▶ _Task objective_: Pick out each line with the word "this" from the material that follows.

▶ _Scene modeling code data_:

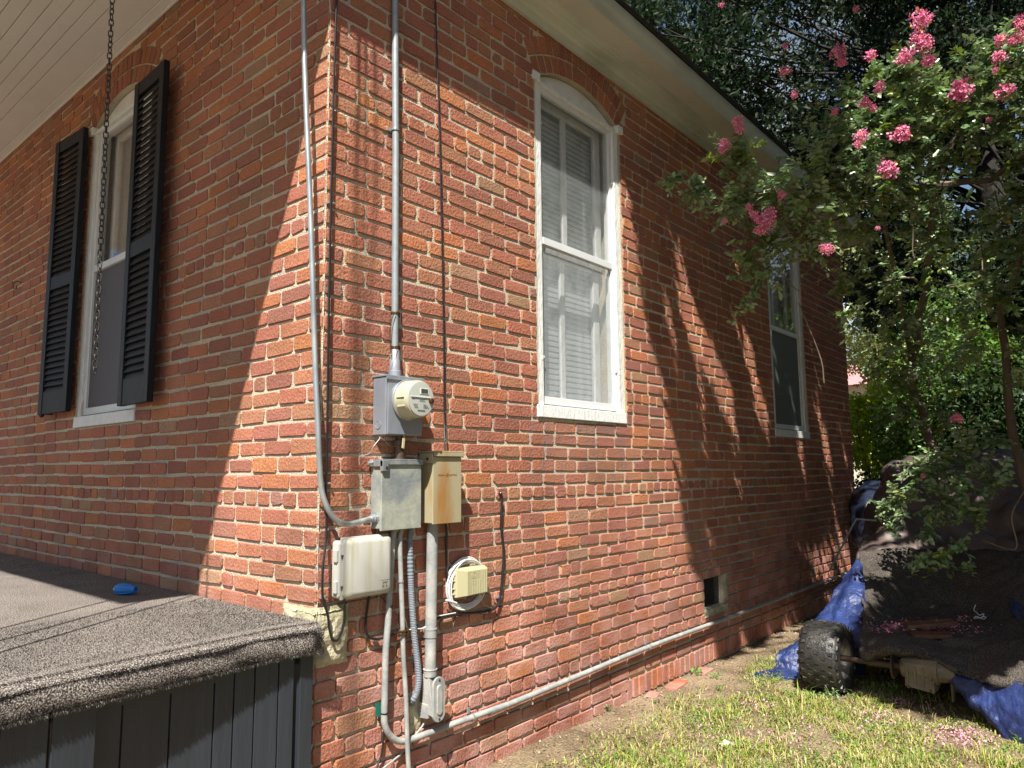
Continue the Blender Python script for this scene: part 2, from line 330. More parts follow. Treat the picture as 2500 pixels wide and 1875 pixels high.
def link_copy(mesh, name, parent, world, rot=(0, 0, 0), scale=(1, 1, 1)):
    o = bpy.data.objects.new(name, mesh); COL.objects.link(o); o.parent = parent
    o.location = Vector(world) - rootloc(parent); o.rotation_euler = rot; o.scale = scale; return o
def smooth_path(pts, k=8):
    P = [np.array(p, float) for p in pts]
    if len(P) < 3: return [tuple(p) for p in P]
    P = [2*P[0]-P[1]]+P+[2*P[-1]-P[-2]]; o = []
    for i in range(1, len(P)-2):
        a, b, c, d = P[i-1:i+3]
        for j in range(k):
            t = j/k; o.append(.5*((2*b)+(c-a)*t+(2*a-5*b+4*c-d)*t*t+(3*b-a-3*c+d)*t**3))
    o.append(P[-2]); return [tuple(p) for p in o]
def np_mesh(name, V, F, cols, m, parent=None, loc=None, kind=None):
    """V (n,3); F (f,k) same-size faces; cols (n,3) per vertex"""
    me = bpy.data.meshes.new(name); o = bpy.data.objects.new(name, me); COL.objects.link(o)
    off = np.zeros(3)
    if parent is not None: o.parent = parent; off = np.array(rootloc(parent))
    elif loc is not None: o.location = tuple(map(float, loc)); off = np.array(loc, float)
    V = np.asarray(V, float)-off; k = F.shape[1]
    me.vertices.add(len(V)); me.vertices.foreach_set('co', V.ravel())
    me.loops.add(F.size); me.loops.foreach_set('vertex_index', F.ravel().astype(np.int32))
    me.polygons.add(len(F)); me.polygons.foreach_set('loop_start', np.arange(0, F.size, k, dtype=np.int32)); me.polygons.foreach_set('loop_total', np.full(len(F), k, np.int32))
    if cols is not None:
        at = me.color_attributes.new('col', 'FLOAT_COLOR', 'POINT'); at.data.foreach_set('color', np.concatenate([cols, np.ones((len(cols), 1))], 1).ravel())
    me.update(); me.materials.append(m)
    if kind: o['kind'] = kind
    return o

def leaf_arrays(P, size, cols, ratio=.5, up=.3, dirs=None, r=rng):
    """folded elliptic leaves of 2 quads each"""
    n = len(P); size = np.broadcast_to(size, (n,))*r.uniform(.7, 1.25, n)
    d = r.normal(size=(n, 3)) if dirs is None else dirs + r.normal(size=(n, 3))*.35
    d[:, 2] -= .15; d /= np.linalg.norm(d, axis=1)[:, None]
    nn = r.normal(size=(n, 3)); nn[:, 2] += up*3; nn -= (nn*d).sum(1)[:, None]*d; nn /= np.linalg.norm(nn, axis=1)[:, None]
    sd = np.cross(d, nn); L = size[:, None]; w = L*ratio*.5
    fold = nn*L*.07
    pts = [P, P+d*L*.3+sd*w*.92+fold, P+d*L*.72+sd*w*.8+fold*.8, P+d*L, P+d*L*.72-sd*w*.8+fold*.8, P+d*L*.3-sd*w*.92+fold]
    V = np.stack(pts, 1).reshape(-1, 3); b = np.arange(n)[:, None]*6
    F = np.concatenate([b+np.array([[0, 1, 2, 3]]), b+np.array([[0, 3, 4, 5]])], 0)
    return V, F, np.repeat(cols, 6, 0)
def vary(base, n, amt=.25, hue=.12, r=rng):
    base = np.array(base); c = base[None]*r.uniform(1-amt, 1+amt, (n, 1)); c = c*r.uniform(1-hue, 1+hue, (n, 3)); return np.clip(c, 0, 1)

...

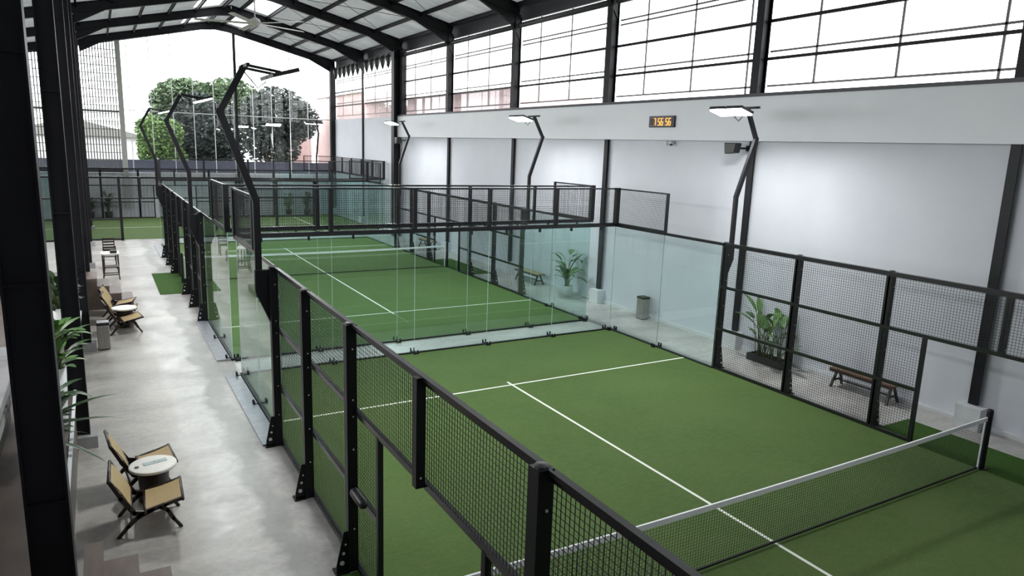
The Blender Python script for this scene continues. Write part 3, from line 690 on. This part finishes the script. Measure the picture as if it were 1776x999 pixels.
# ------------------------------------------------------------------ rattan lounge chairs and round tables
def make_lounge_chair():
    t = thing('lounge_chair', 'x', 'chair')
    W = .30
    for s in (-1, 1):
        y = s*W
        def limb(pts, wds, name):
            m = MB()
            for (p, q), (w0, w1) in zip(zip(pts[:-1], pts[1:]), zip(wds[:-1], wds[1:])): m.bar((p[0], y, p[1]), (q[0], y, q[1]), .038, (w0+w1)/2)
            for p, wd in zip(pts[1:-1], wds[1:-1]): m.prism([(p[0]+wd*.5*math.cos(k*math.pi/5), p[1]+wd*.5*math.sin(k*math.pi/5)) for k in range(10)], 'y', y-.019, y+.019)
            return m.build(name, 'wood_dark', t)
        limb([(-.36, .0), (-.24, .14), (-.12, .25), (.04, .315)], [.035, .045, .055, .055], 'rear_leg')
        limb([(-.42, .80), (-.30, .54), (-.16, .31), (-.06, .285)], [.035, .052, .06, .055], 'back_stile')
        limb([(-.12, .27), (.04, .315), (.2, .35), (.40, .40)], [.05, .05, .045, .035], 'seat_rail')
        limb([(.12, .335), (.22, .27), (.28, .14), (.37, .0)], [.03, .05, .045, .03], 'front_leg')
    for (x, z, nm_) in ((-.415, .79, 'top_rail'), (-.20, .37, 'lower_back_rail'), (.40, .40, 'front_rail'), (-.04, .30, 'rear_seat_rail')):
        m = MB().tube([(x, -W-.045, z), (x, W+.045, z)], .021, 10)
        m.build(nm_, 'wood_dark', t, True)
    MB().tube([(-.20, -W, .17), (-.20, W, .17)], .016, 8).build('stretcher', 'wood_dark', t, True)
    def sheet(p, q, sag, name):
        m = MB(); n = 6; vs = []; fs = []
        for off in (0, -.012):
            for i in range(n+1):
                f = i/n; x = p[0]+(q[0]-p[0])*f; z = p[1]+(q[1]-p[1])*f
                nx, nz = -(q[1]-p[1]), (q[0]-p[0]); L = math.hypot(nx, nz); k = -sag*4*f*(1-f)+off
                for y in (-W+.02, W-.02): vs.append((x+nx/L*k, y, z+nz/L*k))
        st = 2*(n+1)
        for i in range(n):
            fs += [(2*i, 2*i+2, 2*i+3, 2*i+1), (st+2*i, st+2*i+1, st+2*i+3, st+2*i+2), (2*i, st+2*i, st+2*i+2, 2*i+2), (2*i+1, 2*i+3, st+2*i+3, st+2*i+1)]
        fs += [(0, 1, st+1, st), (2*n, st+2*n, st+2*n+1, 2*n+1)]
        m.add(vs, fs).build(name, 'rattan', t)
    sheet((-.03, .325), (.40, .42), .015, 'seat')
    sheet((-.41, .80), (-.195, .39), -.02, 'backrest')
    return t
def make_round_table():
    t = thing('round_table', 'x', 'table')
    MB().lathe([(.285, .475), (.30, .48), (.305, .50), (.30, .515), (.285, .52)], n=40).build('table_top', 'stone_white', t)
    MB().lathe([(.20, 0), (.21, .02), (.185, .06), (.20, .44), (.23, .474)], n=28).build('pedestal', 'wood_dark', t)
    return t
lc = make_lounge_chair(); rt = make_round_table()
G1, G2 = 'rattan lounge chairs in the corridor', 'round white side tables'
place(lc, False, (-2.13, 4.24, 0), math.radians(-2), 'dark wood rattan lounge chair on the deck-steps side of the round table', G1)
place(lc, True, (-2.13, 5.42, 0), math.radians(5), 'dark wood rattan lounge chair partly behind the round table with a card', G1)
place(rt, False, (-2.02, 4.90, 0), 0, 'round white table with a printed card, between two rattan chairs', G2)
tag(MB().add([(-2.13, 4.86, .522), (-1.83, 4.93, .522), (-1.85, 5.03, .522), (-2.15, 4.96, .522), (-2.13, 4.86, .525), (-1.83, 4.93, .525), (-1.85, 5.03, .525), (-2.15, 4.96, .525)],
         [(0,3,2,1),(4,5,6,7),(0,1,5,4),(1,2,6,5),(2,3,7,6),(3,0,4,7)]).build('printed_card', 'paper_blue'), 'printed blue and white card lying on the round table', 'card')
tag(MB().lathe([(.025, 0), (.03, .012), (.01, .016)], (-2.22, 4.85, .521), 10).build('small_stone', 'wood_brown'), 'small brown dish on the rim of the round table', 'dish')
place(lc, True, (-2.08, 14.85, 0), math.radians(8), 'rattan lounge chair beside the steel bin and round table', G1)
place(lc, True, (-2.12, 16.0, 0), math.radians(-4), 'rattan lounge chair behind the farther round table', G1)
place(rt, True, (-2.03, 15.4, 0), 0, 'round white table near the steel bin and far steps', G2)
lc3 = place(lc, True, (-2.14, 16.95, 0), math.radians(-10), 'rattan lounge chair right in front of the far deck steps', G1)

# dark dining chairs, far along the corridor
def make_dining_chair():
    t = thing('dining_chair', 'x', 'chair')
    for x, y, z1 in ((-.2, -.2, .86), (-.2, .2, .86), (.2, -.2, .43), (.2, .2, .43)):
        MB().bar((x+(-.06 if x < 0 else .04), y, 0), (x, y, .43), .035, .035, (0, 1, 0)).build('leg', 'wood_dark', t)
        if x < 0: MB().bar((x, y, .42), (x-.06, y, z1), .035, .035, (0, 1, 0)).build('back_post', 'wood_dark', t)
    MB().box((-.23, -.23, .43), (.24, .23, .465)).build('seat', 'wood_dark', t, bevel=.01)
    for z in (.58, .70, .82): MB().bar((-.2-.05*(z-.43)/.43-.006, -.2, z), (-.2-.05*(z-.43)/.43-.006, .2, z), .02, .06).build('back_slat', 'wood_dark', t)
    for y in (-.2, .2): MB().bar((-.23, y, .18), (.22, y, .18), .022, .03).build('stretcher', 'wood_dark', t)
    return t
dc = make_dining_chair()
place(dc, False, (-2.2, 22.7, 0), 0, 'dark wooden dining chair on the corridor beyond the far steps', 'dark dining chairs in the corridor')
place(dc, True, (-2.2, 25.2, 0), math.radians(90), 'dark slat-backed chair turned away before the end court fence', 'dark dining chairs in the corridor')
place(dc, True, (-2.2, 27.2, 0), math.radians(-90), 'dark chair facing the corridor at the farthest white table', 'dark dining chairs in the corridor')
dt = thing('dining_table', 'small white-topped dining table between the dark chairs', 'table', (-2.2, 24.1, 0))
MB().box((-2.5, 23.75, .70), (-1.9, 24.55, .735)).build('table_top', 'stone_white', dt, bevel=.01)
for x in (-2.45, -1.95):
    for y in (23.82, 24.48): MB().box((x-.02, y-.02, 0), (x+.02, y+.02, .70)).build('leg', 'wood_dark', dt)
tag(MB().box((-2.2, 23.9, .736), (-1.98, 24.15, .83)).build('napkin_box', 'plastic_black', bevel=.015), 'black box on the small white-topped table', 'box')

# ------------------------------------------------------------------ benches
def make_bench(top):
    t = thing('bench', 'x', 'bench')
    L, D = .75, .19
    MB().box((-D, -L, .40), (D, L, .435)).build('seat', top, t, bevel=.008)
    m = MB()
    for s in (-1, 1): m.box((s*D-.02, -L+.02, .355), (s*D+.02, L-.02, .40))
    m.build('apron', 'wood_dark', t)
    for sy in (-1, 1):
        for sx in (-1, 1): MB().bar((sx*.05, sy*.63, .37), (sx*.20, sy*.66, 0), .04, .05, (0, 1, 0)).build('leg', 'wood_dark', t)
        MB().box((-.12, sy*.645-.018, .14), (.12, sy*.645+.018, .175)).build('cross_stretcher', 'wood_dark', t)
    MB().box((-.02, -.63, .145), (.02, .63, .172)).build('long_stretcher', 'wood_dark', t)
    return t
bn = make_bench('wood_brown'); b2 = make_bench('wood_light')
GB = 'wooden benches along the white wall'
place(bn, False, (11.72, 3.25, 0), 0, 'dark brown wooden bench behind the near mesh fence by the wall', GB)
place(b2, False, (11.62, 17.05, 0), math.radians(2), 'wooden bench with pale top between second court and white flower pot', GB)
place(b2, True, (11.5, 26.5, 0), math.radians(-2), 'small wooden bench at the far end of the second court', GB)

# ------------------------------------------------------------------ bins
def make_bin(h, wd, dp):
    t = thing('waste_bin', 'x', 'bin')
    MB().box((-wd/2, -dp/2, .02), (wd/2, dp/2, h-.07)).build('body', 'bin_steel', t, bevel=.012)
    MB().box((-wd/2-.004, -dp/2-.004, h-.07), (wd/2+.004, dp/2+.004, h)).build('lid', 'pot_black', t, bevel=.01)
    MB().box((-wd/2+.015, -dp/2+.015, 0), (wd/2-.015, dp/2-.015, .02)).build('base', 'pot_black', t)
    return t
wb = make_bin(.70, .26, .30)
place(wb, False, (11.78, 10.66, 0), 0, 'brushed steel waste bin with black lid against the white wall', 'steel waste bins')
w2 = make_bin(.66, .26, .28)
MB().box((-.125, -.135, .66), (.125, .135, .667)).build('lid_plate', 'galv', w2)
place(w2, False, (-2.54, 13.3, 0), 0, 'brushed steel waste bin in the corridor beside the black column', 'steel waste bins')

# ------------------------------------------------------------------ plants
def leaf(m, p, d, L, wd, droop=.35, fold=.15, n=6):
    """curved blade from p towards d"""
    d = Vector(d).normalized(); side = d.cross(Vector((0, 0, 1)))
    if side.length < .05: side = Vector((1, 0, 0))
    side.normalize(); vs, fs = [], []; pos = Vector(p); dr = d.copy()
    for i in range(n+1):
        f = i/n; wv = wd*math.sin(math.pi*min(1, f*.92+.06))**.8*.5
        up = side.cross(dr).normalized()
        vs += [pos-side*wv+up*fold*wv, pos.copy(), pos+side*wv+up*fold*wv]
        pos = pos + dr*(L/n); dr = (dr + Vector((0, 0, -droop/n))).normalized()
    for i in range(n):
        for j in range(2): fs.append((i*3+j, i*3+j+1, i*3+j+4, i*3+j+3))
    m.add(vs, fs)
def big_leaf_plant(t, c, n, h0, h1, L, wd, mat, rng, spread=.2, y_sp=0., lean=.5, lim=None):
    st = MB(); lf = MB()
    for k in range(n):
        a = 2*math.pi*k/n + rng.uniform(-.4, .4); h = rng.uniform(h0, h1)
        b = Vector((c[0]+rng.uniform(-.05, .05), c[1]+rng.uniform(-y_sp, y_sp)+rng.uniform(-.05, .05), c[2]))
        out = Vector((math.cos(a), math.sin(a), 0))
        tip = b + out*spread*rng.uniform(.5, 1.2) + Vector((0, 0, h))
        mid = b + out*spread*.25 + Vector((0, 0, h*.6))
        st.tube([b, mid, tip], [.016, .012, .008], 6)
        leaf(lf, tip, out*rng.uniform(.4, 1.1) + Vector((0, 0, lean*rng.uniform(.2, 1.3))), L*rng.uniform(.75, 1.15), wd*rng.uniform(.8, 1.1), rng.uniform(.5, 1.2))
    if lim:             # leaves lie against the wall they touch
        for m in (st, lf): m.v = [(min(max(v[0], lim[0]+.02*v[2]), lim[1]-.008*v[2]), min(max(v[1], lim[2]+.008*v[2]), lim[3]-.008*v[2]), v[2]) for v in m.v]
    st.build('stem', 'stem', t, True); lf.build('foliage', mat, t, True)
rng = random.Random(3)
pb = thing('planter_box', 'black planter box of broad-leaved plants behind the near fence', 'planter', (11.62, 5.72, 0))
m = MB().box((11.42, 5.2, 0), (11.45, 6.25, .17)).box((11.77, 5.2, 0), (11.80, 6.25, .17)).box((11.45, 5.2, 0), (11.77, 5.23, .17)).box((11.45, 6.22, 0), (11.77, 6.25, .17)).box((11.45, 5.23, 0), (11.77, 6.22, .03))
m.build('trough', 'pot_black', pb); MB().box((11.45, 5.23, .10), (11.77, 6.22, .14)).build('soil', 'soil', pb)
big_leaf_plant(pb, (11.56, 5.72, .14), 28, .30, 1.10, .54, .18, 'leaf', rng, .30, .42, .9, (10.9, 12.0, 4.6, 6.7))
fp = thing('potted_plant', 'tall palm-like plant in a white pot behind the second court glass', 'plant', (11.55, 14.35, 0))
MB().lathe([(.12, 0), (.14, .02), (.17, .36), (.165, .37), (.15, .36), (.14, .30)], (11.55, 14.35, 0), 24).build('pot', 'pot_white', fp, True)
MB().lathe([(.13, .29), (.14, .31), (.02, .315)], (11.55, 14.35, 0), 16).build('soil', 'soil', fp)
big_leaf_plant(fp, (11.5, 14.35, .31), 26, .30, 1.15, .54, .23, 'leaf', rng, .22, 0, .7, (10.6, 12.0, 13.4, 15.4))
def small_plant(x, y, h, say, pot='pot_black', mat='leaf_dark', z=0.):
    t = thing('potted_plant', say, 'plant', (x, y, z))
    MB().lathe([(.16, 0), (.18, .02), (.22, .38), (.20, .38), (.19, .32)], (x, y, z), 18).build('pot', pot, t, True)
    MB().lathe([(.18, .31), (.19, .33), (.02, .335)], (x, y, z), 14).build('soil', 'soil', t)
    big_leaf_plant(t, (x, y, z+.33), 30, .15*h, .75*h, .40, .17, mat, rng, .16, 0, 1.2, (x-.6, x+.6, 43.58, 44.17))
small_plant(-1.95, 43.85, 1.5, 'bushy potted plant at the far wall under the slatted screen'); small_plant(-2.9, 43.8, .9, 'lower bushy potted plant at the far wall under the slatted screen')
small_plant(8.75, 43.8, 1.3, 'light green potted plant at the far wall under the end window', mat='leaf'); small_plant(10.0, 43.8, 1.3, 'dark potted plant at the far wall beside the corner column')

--

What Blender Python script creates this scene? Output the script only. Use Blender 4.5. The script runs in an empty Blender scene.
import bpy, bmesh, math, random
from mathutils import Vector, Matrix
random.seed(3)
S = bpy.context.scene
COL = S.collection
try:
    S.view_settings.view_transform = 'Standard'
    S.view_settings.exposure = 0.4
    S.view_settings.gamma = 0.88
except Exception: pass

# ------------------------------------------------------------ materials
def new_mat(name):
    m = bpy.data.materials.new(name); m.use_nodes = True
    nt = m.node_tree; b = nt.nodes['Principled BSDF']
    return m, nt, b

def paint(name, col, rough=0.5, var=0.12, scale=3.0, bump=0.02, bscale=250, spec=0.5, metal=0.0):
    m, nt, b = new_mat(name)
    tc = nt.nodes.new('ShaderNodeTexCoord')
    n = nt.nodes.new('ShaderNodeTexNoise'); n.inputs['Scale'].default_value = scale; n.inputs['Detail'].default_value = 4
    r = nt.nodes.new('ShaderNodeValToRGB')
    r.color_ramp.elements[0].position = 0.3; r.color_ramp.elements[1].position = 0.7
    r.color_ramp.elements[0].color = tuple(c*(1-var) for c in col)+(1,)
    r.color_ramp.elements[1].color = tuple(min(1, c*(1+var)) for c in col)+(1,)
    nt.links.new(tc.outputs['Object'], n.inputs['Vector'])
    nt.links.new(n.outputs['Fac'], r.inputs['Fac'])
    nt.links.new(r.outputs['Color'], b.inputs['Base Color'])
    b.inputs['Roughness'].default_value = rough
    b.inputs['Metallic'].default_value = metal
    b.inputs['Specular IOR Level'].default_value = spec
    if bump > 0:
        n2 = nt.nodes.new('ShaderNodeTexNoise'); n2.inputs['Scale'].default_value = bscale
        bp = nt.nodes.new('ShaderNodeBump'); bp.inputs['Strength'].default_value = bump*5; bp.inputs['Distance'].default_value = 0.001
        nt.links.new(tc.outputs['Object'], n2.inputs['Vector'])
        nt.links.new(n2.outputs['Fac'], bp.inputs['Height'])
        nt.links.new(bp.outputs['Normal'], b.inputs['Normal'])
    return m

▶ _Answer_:
Continue the Blender Python script for this scene: part 2, from line 330. More parts follow. Treat the picture as 2500 pixels wide and 1875 pixels high.
The Blender Python script for this scene continues. Write part 3, from line 690 on. This part finishes the script. Measure the picture as if it were 1776x999 pixels.
What Blender Python script creates this scene? Output the script only. Use Blender 4.5. The script runs in an empty Blender scene.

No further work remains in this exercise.